Lesson Overview: We will start with the basic steps involved when applying for a credit card. Then we will drill down into the details of each step. We will also define some of the industry lingo you will encounter during the application process.

How to Apply for a Credit Card - The 7 Key Steps

There's a lot more to this process than just signing your name on the bottom line. At least, there should be more to the process. We recommend that you follow the seven steps outlined below when you apply for your first credit card:

  1. Understand how credit cards work.
  2. Check your credit score.
  3. Understand the different types of rates and fees.
  4. Compare the advertised offers of at least three different companies.
  5. Apply for the card.
  6. Review the disclosures you receive after approval.
  7. Use credit responsibly!

If you follow these steps when you apply for a credit card, you'll be more likely to get a fair deal from the creditor. So let's talk about each of these steps in more detail.


1. Understand how credit cards work.

Credit cards allow you to spend money you don't have. Of course, you'll pay for this privilege in the form of interest. The bank will charge you a certain amount of interest for the use of your card. The interest rate is typically expressed as a percentage and labeled with "APR," which stands for annual percentage rate.

The banks make money from this relationship in two ways: (1) by charging interest, and (2) by imposing penalty fees when you violate the terms of the agreement in some way.

Most credit cards are built around the concept of revolving credit. This means you can pay off all or part of your balance each month. As you pay it off, you have more available for future purchases. You do not have a fixed number of payments, as with other loans. Nor do you have to pay off the entire balance each month. You can use your credit and pay it off as often as you like. Of course, whatever you don't pay off will start to accrue interest. This is how the card issuers make money, by adding interest to your unpaid balance.

Let's move on to the next step in the How to Apply for a Credit Card tutorial. Let's talk about your credit score, and how it affects you when you applying for a card.


2. Check your credit score.

This lesson assumes that you can actually qualify for a card. And this is a big assumption, because millions of people are denied credit each year. When you submit your application, the bank will review your FICO score to determine how you have borrowed and repaid money in the past. If you've never borrowed money before, you won't have much information for them to go by. They may require a cosigner in this situation. But if you've taken out a personal loan or anther credit card in the past, you will have a record of payments. This record is used to produce a three-digit credit score, such as the popular FICO score and the lesser-known VantageScore.

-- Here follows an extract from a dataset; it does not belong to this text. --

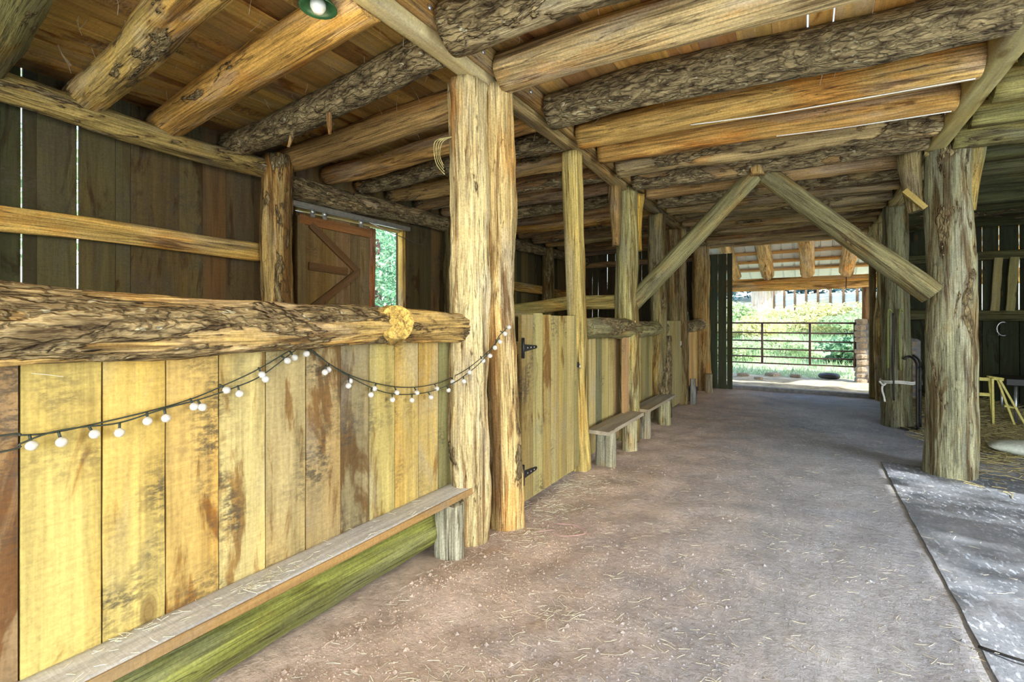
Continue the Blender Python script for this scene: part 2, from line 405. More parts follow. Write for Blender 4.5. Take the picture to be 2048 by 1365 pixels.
# ceiling boards -----------------------------------------------------
ceil = tag(empty('ceiling', (0, 4, 3.14)), 'plank ceiling of the hay loft', kind='structure')
x = -4.605
while x < 4.6:
    W = R.uniform(0.15, 0.22)
    gap = 0.0015
    if abs(x - 0.13) < 0.16 and not 'g1' in globals(): g1 = 1; W = 0.145 - x; gap = 0.016
    elif 'g1' in globals() and x > 0.15 and not 'g2' in globals(): g2 = 1; W = 0.19; gap = 0.010
    cut = R.uniform(4.9, 7.6)
    for a, b_ in ((-3.2, cut), (cut + 0.004, 11.0)):
        left = x < -1.8
        c_ = jc(R.choice([(0.66, 0.36, 0.10), (0.55, 0.30, 0.085), (0.70, 0.44, 0.13), (0.42, 0.23, 0.08)]) if not left else R.choice([(0.66, 0.43, 0.12), (0.48, 0.31, 0.10), (0.58, 0.40, 0.12), (0.32, 0.20, 0.07)]), 0.15)
        board('board', (x + W / 2, a, 3.155 + R.uniform(-.003, .003)), (0, 1, 0), (1, 0, 0), b_ - a, W - gap, 0.028, c_, R.uniform(.3, .75), ceil, jit=0.0007, nseg=4)
    x += W

# left wall ---------------------------------------------------------
wl = tag(empty('wall_left', (-4.6, 4, 0)), 'dark weathered plank wall behind the stalls', kind='structure')
edges = [-3.2, -2.9, -2.6, -2.3, -2.05, -1.8, -1.5, -1.25, -1.0, -0.7, -0.45, -0.2, 0.05, 0.3, 0.52, 0.75, 0.96, 1.07, 1.14, 1.37, 1.59, 1.69, 2.04, 2.23, 2.43, 2.70, 2.94, 3.15]
gaps = {1.07: 0.013, 1.37: 0.014, 1.59: 0.004, 1.69: 0.004, 2.70: 0.008, 0.75: 0.01}
def wallboards(edges, z0, z1):
    for a, b_ in zip(edges[:-1], edges[1:]):
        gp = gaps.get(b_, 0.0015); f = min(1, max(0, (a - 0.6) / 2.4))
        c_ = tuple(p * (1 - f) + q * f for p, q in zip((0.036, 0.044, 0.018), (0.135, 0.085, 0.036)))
        if a > 4.6: c_ = R.choice([(0.13, 0.095, 0.035), (0.07, 0.06, 0.026), (0.10, 0.08, 0.032)])
        board('plank', (-4.62 + R.uniform(-.006, .006), (a + b_) / 2 - gp / 2, z0), (0, 0, 1), (0, -1, 0), z1 - z0, b_ - a - gp, 0.026, jc(c_, .25), R.uniform(.3, .8), wl, jit=0.001, nseg=5)
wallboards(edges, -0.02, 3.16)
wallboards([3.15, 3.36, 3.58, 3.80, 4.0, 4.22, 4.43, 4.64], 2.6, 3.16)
e2 = [4.64]
while e2[-1] < 10.7: e2.append(round(e2[-1] + R.uniform(0.16, 0.27), 3))
e2[-1] = 10.82
for e in e2: 
    if R.random() < 0.35: gaps[e] = R.uniform(0.004, 0.011)
wallboards(e2, -0.02, 3.16)
# girts along the wall: half-log rails with a barky upper edge
log('girt_rail', (-4.53, -1.5, 2.10), (-4.53, 2.70, 2.065), .09, .09, (0.62, 0.43, 0.13), 0.05, wl, sq=(0.085, 0.045, 5), rough=0.8, bend=0.02)
log('girt_rail', (-4.53, 5.7, 2.05), (-4.53, 10.7, 1.98), .09, .09, (0.52, 0.34, 0.10), 0.1, wl, sq=(0.085, 0.045, 5), rough=0.8, bend=0.02)
log('girt_rail', (-4.53, -1.5, 0.9), (-4.53, 3.0, 0.9), .09, .09, TAN, 0.1, wl, sq=(0.08, 0.045, 5), rough=0.8)
log('plate_log', (-4.47, -1.2, 2.92), (-4.44, 2.72, 2.86), .10, .095, (0.36, 0.27, 0.09), 0.42, wl, rough=1.2, bend=0.03)
log('plate_log', (-4.47, 2.9, 2.77), (-4.46, 7.2, 2.77), .12, .09, (0.38, 0.28, 0.14), 0.62, wl, rough=1.5, bend=0.05)
log('plate_log', (-4.47, 7.15, 2.78), (-4.46, 10.7, 2.80), .10, .09, (0.32, 0.22, 0.10), 0.6, wl, rough=1.3)

# right wall (solid far part, wide open side door nearer the camera) ---
wr = tag(empty('wall_right', (4.62, 6, 0)), 'dark plank wall of the right bay', kind='structure')
y = 4.4
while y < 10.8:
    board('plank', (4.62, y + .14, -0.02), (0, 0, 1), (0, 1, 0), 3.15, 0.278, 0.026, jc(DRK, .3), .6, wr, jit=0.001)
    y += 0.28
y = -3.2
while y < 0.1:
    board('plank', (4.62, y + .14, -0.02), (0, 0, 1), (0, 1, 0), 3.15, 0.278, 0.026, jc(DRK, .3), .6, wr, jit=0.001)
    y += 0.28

# far wall with the doorway --------------------------------------------
wf = tag(empty('wall_far', (0, 10.85, 0)), 'dark plank end wall beside the open doorway', kind='structure')
x = -4.6
while x < -1.8:
    W = R.uniform(0.14, 0.24); g_ = R.choice([0.002, 0.012, 0.018, 0.004, 0.002])
    board('plank', (x + W / 2, 10.86, -0.02), (0, 0, 1), (1, 0, 0), 3.0, W - g_, 0.026, jc((0.05, 0.04, 0.02), .3), .6, wf, jit=0.004)
    x += W
x = 1.16
while x < 4.6:
    W = R.uniform(0.16, 0.24); z0 = -0.02; g_ = 0.0015
    if 2.35 < x < 3.1: W = R.uniform(0.2, 0.24); g_ = 0.016
    board('plank', (x + W / 2, 10.86, z0), (0, 0, 1), (1, 0, 0), 3.05, W - g_, 0.026, jc((0.035, 0.042, 0.02), .25), .6, wf, jit=0.003)
    x += W
for k in range(5): board('skirt_board', (1.2, 10.91, .15 + k * .29), (1, 0, 0), (0, 0, 1), 3.4, .288, .025, jc((.05, .05, .03), .2), .5, wf, jit=.001)
log('girt_rail', (1.2, 10.78, 2.47), (4.5, 10.78, 2.45), .07, .07, GRN, .2, wf, sq=(.075, .05, 4))
log('girt_rail', (1.2, 10.76, 1.50), (4.5, 10.76, 1.47), .07, .07, GRN, .3, wf, sq=(.09, .05, 4))
log('girt_rail', (-4.5, 10.78, 1.30), (-1.9, 10.78, 1.32), .07, .07, GRN, .3, wf, sq=(.09, .05, 4))
log('header_log', (-4.5, 10.78, 2.72), (-1.85, 10.78, 2.74), .07, .07, BRN, .3, wf, rough=0.8)
for sx in (2.62, 2.80, 3.05):
    board('stud', (sx, 10.72, 1.56), (0.06, 0, 1), (1, 0, 0), 0.86, 0.10, 0.05, jc(OLV, .2), .5, wf, jit=.006)

# sliding dark door panel at the left of the far doorway
d2 = tag(empty('door_2', (-1.5, 10.7, 0)), 'dark plank sliding door pushed open beside the far doorway', kind='structure')
for a, b_ in ((-1.76, -1.545), (-1.54, -1.375), (-1.368, -1.265)):
    board('plank', ((a + b_) / 2, 10.72, 0.0), (0, 0, 1), (1, 0, 0), 2.78, b_ - a - .004, 0.03, jc((0.05, 0.055, 0.03), .2), .3, d2, jit=0.002)
board('ledge_board', (-1.74, 10.75, 2.5), (1, 0, 0), (0, 0, 1), 0.46, 0.12, 0.03, DRK, .3, d2)
tag(board('threshold', (-1.85, 10.9, 0.0), (1, 0, 0), (0, 1, 0), 3.1, 0.16, 0.13, (.2, .2, .2), .3, None, jit=.004, nseg=8, mat='concrete'), 'grey sill across the far doorway', 'sill')

# sliding stall door on the left wall, its track and the gap beside it ----
d1 = tag(empty('door_1', (-4.5, 3.6, 0)), 'plank sliding door with diagonal braces, half open on the left wall', kind='structure')
for a, b_ in ((3.1, 3.2), (3.203, 3.42), (3.424, 3.60), (3.603, 3.80), (3.803, 3.94), (3.943, 4.10)):
    board('plank', (-4.545, (a + b_) / 2, 0.05), (0, 0, 1), (0, -1, 0), 2.5, b_ - a, 0.024, jc((0.17, 0.115, 0.05), .2), .5, d1, jit=.001)
def strut(name, a, b_, W, T, col, par, dirt=.4, wv=None):
    a = V(a); b_ = V(b_); d = b_ - a
    return board(name, a, d, wv or V((1, 0, 0)).cross(d), d.length, W, T, col, dirt, par, jit=.002)
BR = (0.13, 0.075, 0.035)
strut('top_rail', (-4.518, 3.12, 2.47), (-4.518, 4.10, 2.455), .10, .03, (0.24, 0.12, 0.05), d1)
strut('brace', (-4.516, 3.26, 2.43), (-4.516, 3.90, 1.98), .075, .03, BR, d1)
strut('middle_rail', (-4.518, 3.24, 1.985), (-4.518, 3.74, 1.965), .085, .026, BR, d1)
strut('brace', (-4.514, 3.90, 1.98), (-4.514, 3.26, 1.52), .075, .03, BR, d1)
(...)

According to Tara Burke, spokesperson for Bank of America: "We review each application situation individually, but more or less it's based on stability. Those factors include employment status, ability to pay, willingness to pay and FICO score."

There's another reason to check your score before you apply for a credit card. The interest rate you receive from the bank will be partly based on your score. A higher score can help you secure the best rates available at the time you apply. But you won't know where you stand until you see your scores.


3. Understand the different types of rates and fees associated with credit cards.

When you apply for a credit card, you will see the term "APR" written all over the creditor's website or application form. This stands for annual percentage rate. It is the amount of interest you will pay when using the card.

This is the key to comparing one offer to another. You need to understand what the bank is going to charge you for each transaction. In most cases, they will have a different APR (interest rate plus fees) for different types of transactions. They might have a certain APR for regular purchases, and a higher one for cash advances. They'll probably charge an even higher APR on penalties, like when you miss one of your payments.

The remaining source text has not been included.